What this task involves => Copy out the complete listing, word for word.

* start Source material *

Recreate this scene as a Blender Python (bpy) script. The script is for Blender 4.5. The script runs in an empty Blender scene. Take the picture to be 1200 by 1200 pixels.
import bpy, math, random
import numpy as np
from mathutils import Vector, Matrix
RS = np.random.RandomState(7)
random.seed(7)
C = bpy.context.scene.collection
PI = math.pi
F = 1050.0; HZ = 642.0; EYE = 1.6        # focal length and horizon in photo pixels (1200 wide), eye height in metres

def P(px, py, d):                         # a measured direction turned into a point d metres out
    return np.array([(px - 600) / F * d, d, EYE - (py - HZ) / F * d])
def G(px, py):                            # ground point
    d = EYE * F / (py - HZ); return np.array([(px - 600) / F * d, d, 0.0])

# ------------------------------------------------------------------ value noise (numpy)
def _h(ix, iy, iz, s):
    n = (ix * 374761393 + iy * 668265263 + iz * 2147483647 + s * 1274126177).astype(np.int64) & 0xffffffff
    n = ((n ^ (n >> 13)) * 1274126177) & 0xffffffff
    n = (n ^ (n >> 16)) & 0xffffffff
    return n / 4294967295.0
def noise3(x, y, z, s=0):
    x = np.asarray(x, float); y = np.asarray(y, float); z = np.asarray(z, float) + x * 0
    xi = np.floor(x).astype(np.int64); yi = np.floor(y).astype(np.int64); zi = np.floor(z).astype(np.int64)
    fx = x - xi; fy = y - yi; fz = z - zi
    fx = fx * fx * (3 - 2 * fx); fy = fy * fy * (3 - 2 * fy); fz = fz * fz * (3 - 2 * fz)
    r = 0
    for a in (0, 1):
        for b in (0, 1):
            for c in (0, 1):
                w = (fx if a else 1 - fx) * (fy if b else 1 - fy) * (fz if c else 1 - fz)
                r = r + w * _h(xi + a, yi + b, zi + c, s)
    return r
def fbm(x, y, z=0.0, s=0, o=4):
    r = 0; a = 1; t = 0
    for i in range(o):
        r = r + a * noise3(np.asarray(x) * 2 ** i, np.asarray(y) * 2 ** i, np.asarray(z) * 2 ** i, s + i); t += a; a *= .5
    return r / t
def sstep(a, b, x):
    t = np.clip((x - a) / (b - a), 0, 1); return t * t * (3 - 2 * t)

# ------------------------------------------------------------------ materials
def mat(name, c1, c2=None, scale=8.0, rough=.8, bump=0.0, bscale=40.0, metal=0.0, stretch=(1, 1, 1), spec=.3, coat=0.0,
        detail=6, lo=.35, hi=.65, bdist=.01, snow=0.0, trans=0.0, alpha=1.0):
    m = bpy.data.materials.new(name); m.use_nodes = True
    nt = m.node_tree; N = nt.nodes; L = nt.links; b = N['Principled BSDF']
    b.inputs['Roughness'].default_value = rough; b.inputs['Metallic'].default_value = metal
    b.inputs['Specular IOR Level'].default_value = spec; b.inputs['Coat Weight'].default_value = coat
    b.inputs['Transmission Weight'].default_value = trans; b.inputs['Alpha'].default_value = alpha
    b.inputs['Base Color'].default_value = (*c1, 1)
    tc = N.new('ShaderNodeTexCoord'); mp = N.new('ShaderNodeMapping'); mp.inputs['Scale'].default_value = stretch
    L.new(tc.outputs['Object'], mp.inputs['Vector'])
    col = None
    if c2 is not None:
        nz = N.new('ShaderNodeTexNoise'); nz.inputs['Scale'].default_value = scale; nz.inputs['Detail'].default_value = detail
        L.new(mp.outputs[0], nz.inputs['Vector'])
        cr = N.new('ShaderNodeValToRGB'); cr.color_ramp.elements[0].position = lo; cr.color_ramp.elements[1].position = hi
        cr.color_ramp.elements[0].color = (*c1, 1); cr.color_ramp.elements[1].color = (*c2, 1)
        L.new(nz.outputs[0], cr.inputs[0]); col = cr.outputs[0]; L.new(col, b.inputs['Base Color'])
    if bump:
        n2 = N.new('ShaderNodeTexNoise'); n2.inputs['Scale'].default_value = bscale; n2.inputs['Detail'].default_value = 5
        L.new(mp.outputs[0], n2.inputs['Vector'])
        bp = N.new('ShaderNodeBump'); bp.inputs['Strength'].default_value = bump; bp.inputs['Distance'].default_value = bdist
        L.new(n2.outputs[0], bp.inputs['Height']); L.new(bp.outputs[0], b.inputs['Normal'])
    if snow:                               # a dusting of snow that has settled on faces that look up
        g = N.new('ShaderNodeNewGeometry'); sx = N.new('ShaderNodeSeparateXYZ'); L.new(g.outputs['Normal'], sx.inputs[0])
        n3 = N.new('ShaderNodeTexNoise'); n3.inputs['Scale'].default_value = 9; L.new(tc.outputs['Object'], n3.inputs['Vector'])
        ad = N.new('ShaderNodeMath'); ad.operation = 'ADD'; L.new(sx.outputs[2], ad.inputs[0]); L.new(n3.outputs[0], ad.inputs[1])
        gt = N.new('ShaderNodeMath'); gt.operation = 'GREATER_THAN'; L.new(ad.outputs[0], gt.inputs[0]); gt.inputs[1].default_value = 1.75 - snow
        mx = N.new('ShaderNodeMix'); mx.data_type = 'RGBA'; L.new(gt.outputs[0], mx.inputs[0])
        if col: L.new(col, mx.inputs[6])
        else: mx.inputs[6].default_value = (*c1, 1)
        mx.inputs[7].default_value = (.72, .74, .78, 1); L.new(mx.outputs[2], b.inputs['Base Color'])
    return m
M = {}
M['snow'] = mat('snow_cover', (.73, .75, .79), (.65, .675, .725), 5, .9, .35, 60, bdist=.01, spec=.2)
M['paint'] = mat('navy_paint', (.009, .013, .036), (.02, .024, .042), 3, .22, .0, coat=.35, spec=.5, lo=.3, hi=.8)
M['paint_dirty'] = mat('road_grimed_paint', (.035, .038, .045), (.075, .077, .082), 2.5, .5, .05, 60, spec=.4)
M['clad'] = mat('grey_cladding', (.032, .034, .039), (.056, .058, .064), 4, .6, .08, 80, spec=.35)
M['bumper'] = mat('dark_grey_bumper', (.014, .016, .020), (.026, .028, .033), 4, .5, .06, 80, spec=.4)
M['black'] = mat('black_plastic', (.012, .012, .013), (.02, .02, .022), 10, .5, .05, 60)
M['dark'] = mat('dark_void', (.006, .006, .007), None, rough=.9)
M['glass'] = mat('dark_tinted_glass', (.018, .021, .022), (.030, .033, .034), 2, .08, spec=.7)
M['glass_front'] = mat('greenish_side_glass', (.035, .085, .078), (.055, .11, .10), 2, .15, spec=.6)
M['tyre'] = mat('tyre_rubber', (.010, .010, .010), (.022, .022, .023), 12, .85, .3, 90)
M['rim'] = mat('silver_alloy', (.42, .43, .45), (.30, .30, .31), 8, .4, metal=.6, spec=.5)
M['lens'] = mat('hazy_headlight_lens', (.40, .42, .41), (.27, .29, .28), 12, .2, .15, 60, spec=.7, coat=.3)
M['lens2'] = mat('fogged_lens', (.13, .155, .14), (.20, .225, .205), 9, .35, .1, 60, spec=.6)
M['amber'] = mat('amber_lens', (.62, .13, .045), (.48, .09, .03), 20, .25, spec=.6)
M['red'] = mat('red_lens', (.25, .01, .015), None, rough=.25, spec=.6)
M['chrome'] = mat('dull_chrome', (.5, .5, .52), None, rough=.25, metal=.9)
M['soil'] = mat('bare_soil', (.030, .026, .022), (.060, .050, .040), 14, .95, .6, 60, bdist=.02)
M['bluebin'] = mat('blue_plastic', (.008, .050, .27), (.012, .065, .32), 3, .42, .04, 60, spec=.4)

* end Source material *

The solution =>
Recreate this scene as a Blender Python (bpy) script. The script is for Blender 4.5. The script runs in an empty Blender scene. Take the picture to be 1200 by 1200 pixels.
import bpy, math, random
import numpy as np
from mathutils import Vector, Matrix
RS = np.random.RandomState(7)
random.seed(7)
C = bpy.context.scene.collection
PI = math.pi
F = 1050.0; HZ = 642.0; EYE = 1.6        # focal length and horizon in photo pixels (1200 wide), eye height in metres

def P(px, py, d):                         # a measured direction turned into a point d metres out
    return np.array([(px - 600) / F * d, d, EYE - (py - HZ) / F * d])
def G(px, py):                            # ground point
    d = EYE * F / (py - HZ); return np.array([(px - 600) / F * d, d, 0.0])

# ------------------------------------------------------------------ value noise (numpy)
def _h(ix, iy, iz, s):
    n = (ix * 374761393 + iy * 668265263 + iz * 2147483647 + s * 1274126177).astype(np.int64) & 0xffffffff
    n = ((n ^ (n >> 13)) * 1274126177) & 0xffffffff
    n = (n ^ (n >> 16)) & 0xffffffff
    return n / 4294967295.0
def noise3(x, y, z, s=0):
    x = np.asarray(x, float); y = np.asarray(y, float); z = np.asarray(z, float) + x * 0
    xi = np.floor(x).astype(np.int64); yi = np.floor(y).astype(np.int64); zi = np.floor(z).astype(np.int64)
    fx = x - xi; fy = y - yi; fz = z - zi
    fx = fx * fx * (3 - 2 * fx); fy = fy * fy * (3 - 2 * fy); fz = fz * fz * (3 - 2 * fz)
    r = 0
    for a in (0, 1):
        for b in (0, 1):
            for c in (0, 1):
                w = (fx if a else 1 - fx) * (fy if b else 1 - fy) * (fz if c else 1 - fz)
                r = r + w * _h(xi + a, yi + b, zi + c, s)
    return r
def fbm(x, y, z=0.0, s=0, o=4):
    r = 0; a = 1; t = 0
    for i in range(o):
        r = r + a * noise3(np.asarray(x) * 2 ** i, np.asarray(y) * 2 ** i, np.asarray(z) * 2 ** i, s + i); t += a; a *= .5
    return r / t
def sstep(a, b, x):
    t = np.clip((x - a) / (b - a), 0, 1); return t * t * (3 - 2 * t)

# ------------------------------------------------------------------ materials
def mat(name, c1, c2=None, scale=8.0, rough=.8, bump=0.0, bscale=40.0, metal=0.0, stretch=(1, 1, 1), spec=.3, coat=0.0,
        detail=6, lo=.35, hi=.65, bdist=.01, snow=0.0, trans=0.0, alpha=1.0):
    m = bpy.data.materials.new(name); m.use_nodes = True
    nt = m.node_tree; N = nt.nodes; L = nt.links; b = N['Principled BSDF']
    b.inputs['Roughness'].default_value = rough; b.inputs['Metallic'].default_value = metal
    b.inputs['Specular IOR Level'].default_value = spec; b.inputs['Coat Weight'].default_value = coat
    b.inputs['Transmission Weight'].default_value = trans; b.inputs['Alpha'].default_value = alpha
    b.inputs['Base Color'].default_value = (*c1, 1)
    tc = N.new('ShaderNodeTexCoord'); mp = N.new('ShaderNodeMapping'); mp.inputs['Scale'].default_value = stretch
    L.new(tc.outputs['Object'], mp.inputs['Vector'])
    col = None
    if c2 is not None:
        nz = N.new('ShaderNodeTexNoise'); nz.inputs['Scale'].default_value = scale; nz.inputs['Detail'].default_value = detail
        L.new(mp.outputs[0], nz.inputs['Vector'])
        cr = N.new('ShaderNodeValToRGB'); cr.color_ramp.elements[0].position = lo; cr.color_ramp.elements[1].position = hi
        cr.color_ramp.elements[0].color = (*c1, 1); cr.color_ramp.elements[1].color = (*c2, 1)
        L.new(nz.outputs[0], cr.inputs[0]); col = cr.outputs[0]; L.new(col, b.inputs['Base Color'])
    if bump:
        n2 = N.new('ShaderNodeTexNoise'); n2.inputs['Scale'].default_value = bscale; n2.inputs['Detail'].default_value = 5
        L.new(mp.outputs[0], n2.inputs['Vector'])
        bp = N.new('ShaderNodeBump'); bp.inputs['Strength'].default_value = bump; bp.inputs['Distance'].default_value = bdist
        L.new(n2.outputs[0], bp.inputs['Height']); L.new(bp.outputs[0], b.inputs['Normal'])
    if snow:                               # a dusting of snow that has settled on faces that look up
        g = N.new('ShaderNodeNewGeometry'); sx = N.new('ShaderNodeSeparateXYZ'); L.new(g.outputs['Normal'], sx.inputs[0])
        n3 = N.new('ShaderNodeTexNoise'); n3.inputs['Scale'].default_value = 9; L.new(tc.outputs['Object'], n3.inputs['Vector'])
        ad = N.new('ShaderNodeMath'); ad.operation = 'ADD'; L.new(sx.outputs[2], ad.inputs[0]); L.new(n3.outputs[0], ad.inputs[1])
        gt = N.new('ShaderNodeMath'); gt.operation = 'GREATER_THAN'; L.new(ad.outputs[0], gt.inputs[0]); gt.inputs[1].default_value = 1.75 - snow
        mx = N.new('ShaderNodeMix'); mx.data_type = 'RGBA'; L.new(gt.outputs[0], mx.inputs[0])
        if col: L.new(col, mx.inputs[6])
        else: mx.inputs[6].default_value = (*c1, 1)
        mx.inputs[7].default_value = (.72, .74, .78, 1); L.new(mx.outputs[2], b.inputs['Base Color'])
    return m
M = {}
M['snow'] = mat('snow_cover', (.73, .75, .79), (.65, .675, .725), 5, .9, .35, 60, bdist=.01, spec=.2)
M['paint'] = mat('navy_paint', (.009, .013, .036), (.02, .024, .042), 3, .22, .0, coat=.35, spec=.5, lo=.3, hi=.8)
M['paint_dirty'] = mat('road_grimed_paint', (.035, .038, .045), (.075, .077, .082), 2.5, .5, .05, 60, spec=.4)
M['clad'] = mat('grey_cladding', (.032, .034, .039), (.056, .058, .064), 4, .6, .08, 80, spec=.35)
M['bumper'] = mat('dark_grey_bumper', (.014, .016, .020), (.026, .028, .033), 4, .5, .06, 80, spec=.4)
M['black'] = mat('black_plastic', (.012, .012, .013), (.02, .02, .022), 10, .5, .05, 60)
M['dark'] = mat('dark_void', (.006, .006, .007), None, rough=.9)
M['glass'] = mat('dark_tinted_glass', (.018, .021, .022), (.030, .033, .034), 2, .08, spec=.7)
M['glass_front'] = mat('greenish_side_glass', (.035, .085, .078), (.055, .11, .10), 2, .15, spec=.6)
M['tyre'] = mat('tyre_rubber', (.010, .010, .010), (.022, .022, .023), 12, .85, .3, 90)
M['rim'] = mat('silver_alloy', (.42, .43, .45), (.30, .30, .31), 8, .4, metal=.6, spec=.5)
M['lens'] = mat('hazy_headlight_lens', (.40, .42, .41), (.27, .29, .28), 12, .2, .15, 60, spec=.7, coat=.3)
M['lens2'] = mat('fogged_lens', (.13, .155, .14), (.20, .225, .205), 9, .35, .1, 60, spec=.6)
M['amber'] = mat('amber_lens', (.62, .13, .045), (.48, .09, .03), 20, .25, spec=.6)
M['red'] = mat('red_lens', (.25, .01, .015), None, rough=.25, spec=.6)
M['chrome'] = mat('dull_chrome', (.5, .5, .52), None, rough=.25, metal=.9)
M['soil'] = mat('bare_soil', (.030, .026, .022), (.060, .050, .040), 14, .95, .6, 60, bdist=.02)
M['bluebin'] = mat('blue_plastic', (.008, .050, .27), (.012, .065, .32), 3, .42, .04, 60, spec=.4)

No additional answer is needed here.